11. Tsushima Province (対馬国 Tsushima no kuni) was an old province of Japan on Tsushima Island which occupied the area corresponding to modern-day Tsushima, Nagasaki. It was sometimes called Taishū (対州).

67-a. Ugo Province (羽後国 Ugo no kuni) is an old province of Japan in the area of Akita Prefecture and some parts of Yamagata Prefecture (specifically Akumi District). It was sometimes called Ushū (羽州), with Uzen Province.

39. Wakasa Province (若狭国 Wakasa no kuni) was an old province of Japan in the area that is today southern Fukui Prefecture. It is also known as Jakushū (若州) or Reinan (嶺南). Wakasa bordered on Echizen, Ōmi, Tamba, Tango, and Yamashiro Provinces.

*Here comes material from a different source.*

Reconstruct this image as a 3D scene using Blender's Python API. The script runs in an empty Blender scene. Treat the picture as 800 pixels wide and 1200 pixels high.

38. Yamashiro Province (山城国 Yamashiro no kuni) was a province of Japan, located in Kinai. It overlaps the southern part of modern Kyoto Prefecture on Honshū. Aliases include Jōshū (城州), the rare Sanshū (山州), and Yōshū (雍州). It is classified as an upper province in the Engishiki. Yamashiro Province included Kyoto itself, as in 794 AD Yamashiro became the seat of the imperial court, and, during the Muromachi Period, was the seat of the Ashikaga Shogunate as well. The capital remained in Yamashiro until its de facto move to Tokyo in the 1870s.

37. Yamato Province (大和国 Yamato no kuni) was a province of Japan, located in Kinai, corresponding to resent-day Nara Prefecture in Honshū. It was also called Washū (和州).